Academy Dashboard Forum Studio DIY DIY Kick Drum Speaker Sub Mic Reply To: DIY Kick Drum Speaker Sub Mic

#3666
scott

    Vic, Regarding DIY preamps, It's easier for me to classify how I focus, and what I do as:

    a. Work with new circuits or kits that copy the original circuits using new, used or NOS parts. (Good)
    b. Get the original product (crazy expensive).
    c. Get new products that copy the old, and add some new tricks (very expensive, but rock solid)
    c. Get a broken unit and fix it. (still expensive)
    d. Get broken studio products that no one pays attention to. (the very best)

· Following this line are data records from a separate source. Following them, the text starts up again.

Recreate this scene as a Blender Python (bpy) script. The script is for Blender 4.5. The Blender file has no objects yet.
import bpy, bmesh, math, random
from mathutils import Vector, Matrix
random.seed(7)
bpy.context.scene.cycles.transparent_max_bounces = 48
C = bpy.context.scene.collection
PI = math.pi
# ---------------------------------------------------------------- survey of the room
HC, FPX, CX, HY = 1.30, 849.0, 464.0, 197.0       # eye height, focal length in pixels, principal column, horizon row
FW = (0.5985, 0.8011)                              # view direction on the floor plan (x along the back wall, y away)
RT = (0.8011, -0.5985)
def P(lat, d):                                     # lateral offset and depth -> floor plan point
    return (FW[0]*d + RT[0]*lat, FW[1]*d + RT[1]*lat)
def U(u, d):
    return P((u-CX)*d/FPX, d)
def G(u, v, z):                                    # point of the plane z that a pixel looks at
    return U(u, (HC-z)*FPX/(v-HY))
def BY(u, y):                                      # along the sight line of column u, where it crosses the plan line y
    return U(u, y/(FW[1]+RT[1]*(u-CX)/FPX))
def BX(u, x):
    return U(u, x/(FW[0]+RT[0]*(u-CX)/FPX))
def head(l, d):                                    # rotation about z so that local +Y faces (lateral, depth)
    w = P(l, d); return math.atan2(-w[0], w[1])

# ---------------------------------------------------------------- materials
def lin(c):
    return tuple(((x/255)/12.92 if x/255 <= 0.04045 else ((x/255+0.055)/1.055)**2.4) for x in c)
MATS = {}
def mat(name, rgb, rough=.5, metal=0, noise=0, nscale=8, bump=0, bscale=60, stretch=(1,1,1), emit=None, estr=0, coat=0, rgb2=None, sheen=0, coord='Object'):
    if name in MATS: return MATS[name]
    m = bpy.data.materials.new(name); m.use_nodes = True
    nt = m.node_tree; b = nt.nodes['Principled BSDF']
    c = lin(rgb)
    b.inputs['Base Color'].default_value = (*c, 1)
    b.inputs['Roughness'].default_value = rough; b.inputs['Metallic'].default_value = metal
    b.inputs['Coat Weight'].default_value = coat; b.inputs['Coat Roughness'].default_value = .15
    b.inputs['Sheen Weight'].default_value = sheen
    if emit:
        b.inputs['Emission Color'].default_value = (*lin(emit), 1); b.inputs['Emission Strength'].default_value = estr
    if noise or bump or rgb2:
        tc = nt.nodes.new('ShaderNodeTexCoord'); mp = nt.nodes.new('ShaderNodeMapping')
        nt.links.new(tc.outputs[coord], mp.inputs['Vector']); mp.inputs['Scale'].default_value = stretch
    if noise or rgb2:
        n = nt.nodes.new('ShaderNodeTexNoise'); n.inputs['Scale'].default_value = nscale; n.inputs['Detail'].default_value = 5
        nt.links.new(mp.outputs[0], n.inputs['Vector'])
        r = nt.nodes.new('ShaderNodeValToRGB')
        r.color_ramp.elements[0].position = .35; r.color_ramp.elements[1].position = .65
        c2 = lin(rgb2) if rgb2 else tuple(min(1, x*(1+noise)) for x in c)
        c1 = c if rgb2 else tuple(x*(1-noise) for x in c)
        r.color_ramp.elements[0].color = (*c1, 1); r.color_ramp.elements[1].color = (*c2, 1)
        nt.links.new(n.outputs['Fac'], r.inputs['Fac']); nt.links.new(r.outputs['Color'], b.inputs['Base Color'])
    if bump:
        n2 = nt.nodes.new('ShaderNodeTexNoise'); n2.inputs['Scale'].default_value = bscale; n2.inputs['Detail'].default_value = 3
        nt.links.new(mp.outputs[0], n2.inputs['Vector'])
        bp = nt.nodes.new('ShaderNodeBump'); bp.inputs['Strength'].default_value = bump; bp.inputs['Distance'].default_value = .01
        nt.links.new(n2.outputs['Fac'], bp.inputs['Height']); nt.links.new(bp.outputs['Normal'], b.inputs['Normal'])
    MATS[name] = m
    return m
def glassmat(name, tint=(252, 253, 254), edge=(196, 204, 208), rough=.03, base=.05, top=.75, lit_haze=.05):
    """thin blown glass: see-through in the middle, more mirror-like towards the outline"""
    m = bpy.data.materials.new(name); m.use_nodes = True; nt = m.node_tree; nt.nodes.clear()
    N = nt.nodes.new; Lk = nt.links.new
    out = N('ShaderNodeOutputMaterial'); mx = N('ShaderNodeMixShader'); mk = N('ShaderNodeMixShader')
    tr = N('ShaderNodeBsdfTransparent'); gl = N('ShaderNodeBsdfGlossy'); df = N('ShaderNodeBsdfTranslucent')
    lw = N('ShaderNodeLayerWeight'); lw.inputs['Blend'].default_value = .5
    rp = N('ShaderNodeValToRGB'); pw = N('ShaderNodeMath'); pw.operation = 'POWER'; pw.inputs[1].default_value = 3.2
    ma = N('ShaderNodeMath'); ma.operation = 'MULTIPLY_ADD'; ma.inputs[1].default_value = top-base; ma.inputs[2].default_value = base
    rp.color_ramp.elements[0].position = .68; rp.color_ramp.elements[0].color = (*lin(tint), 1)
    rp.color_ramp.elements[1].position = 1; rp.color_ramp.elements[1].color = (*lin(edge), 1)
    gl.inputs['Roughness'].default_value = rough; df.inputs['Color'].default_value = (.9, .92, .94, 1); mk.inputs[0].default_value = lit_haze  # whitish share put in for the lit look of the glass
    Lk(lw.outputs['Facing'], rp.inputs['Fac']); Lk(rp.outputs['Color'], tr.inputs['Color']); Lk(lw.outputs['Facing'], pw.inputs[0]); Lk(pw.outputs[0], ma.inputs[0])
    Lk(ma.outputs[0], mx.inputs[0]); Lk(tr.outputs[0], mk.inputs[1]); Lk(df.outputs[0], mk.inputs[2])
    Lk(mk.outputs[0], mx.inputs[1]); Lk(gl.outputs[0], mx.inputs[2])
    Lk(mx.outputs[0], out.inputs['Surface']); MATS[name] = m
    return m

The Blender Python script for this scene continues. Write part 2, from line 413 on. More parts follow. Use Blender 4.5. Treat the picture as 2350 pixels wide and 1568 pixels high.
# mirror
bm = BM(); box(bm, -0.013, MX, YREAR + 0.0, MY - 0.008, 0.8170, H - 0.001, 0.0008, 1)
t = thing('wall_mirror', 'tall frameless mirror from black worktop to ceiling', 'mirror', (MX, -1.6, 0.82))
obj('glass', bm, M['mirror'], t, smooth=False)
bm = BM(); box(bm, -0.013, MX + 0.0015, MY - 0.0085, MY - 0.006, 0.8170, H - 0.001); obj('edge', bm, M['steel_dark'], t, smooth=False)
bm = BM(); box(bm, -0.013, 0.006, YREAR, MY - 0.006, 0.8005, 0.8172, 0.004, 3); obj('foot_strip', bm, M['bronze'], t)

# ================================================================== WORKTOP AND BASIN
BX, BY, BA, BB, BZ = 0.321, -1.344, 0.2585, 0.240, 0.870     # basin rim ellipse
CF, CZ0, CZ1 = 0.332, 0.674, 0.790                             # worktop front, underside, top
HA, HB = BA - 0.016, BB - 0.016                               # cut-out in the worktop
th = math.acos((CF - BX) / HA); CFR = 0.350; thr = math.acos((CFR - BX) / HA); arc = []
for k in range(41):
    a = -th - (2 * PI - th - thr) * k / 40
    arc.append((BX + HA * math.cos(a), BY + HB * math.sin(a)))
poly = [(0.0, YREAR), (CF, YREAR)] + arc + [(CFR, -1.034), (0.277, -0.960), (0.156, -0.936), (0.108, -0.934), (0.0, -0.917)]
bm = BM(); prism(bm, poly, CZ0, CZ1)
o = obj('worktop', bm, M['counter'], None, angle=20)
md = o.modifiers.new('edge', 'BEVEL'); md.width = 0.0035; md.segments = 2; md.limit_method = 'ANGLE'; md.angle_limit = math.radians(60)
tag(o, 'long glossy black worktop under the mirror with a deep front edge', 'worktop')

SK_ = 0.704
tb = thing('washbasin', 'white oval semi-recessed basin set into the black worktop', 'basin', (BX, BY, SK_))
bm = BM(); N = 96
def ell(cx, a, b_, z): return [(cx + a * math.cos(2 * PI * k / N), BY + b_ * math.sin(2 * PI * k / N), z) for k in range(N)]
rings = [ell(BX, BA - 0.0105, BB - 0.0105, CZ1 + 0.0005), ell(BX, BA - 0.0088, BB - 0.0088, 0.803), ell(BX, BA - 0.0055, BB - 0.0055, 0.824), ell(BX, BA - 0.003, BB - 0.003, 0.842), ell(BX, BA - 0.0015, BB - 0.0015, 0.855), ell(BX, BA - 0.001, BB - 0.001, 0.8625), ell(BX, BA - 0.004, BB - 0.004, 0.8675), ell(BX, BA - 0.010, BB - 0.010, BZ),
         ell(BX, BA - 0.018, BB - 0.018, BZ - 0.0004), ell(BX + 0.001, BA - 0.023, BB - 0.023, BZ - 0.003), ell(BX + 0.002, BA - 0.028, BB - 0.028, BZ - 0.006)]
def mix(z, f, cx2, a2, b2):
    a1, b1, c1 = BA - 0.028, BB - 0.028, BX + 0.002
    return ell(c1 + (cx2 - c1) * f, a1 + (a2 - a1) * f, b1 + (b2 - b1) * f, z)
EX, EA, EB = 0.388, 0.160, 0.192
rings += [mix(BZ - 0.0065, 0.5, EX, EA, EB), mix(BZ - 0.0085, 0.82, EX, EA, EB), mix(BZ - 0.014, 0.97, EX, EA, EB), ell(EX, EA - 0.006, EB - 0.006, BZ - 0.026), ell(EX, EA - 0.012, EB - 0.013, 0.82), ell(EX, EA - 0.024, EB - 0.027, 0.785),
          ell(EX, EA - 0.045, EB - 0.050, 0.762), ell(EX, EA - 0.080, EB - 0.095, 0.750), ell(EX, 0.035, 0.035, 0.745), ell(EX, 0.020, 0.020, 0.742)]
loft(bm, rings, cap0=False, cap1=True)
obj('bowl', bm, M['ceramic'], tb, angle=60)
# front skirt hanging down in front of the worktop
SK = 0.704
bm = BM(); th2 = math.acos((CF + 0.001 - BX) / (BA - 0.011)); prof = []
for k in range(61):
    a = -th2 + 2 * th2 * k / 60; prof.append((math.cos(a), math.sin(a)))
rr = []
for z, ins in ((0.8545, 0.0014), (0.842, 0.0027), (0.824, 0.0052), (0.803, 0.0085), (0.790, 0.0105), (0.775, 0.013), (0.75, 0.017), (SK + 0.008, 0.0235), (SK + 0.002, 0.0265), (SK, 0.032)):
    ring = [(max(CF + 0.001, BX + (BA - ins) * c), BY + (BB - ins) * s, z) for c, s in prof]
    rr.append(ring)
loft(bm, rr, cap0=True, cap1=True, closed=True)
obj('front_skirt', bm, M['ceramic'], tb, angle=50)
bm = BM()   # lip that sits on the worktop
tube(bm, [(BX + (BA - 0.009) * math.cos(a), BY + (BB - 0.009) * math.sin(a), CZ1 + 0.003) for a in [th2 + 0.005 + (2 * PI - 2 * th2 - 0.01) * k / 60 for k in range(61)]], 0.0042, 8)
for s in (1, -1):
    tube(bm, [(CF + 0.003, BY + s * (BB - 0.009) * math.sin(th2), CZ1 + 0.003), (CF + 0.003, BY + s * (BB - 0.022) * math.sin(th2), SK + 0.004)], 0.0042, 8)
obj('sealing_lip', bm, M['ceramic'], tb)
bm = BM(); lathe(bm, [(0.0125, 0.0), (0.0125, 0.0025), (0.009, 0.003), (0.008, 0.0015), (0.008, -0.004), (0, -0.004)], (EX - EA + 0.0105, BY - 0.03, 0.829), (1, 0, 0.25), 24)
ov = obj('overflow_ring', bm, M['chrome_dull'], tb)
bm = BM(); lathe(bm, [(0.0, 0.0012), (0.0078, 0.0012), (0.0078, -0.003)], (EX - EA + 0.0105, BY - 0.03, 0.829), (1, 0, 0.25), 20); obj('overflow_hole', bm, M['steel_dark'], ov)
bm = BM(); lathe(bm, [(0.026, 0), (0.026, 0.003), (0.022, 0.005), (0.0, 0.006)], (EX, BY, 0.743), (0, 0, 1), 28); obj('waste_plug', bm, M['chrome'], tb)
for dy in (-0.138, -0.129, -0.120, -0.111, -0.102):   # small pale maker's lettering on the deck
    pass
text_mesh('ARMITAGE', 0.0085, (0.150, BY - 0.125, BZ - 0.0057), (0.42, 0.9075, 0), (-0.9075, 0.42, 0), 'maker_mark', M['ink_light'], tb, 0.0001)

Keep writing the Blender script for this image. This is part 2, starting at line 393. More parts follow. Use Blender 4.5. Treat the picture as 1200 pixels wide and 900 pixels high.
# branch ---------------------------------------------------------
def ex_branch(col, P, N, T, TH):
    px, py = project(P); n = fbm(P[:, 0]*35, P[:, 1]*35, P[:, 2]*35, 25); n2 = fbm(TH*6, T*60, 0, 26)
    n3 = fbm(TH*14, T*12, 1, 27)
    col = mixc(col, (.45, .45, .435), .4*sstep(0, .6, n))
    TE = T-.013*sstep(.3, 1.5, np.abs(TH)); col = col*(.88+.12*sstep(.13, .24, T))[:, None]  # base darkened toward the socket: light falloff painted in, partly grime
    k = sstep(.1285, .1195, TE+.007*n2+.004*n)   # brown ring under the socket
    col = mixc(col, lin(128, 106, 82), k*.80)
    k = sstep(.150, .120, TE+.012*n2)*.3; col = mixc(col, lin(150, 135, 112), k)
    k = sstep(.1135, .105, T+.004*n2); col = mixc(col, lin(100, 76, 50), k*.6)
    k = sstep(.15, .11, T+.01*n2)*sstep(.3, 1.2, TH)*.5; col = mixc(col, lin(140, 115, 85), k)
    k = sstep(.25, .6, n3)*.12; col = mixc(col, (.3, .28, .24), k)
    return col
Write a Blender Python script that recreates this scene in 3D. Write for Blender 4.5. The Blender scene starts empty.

    So for me, it all started with the RCA handbook and the Neumann Bottle Mic used at the 1936 Berlin Olympics. The point is, the answer to great recordings have been around for 70 years, and the circuits are simple and similar.
    In my opinion, the cheapest, most used, most famous, and least well known is the preamp in the Scully 280. Banged-up these go for @$100. This is a combo tape mic pre that includes 4 or 5 transformers in the audio path. You'll need to strip the unit down and keep the playback amp card, the blue connector, and the transformers. If you get a good one intact your lucky, but you will need to rig a -22/+22volt power supply to get it to run. You can make a power supply out of 12v APC batteries which take the noise down to almost nothing. "This is" the preamp that was used on countless hit records and was inline after bill putnams mixer, and I think the teltronix la2a compressors at muscle shoals, but nooooo one pays attention to this. The sound of this preamp is rich and powerful, and can drive headphones, DAW, or a vintage amp into classic distortion. It has lots of color because that's what happens when you connect a guitar or mic(coils) to a multi-transformer based mic pre that has transformers so large, they can't even fit into what's out there today; Not to mention they're too expensive to make today.

    I'll be posting more dirt-cheap DIY stuff in 30 to 60 days. Sorry for the delay, but I'm getting busy at my day job. Lastly, I don't buy anything that I can't turn right around and sell for close to what I payed for it.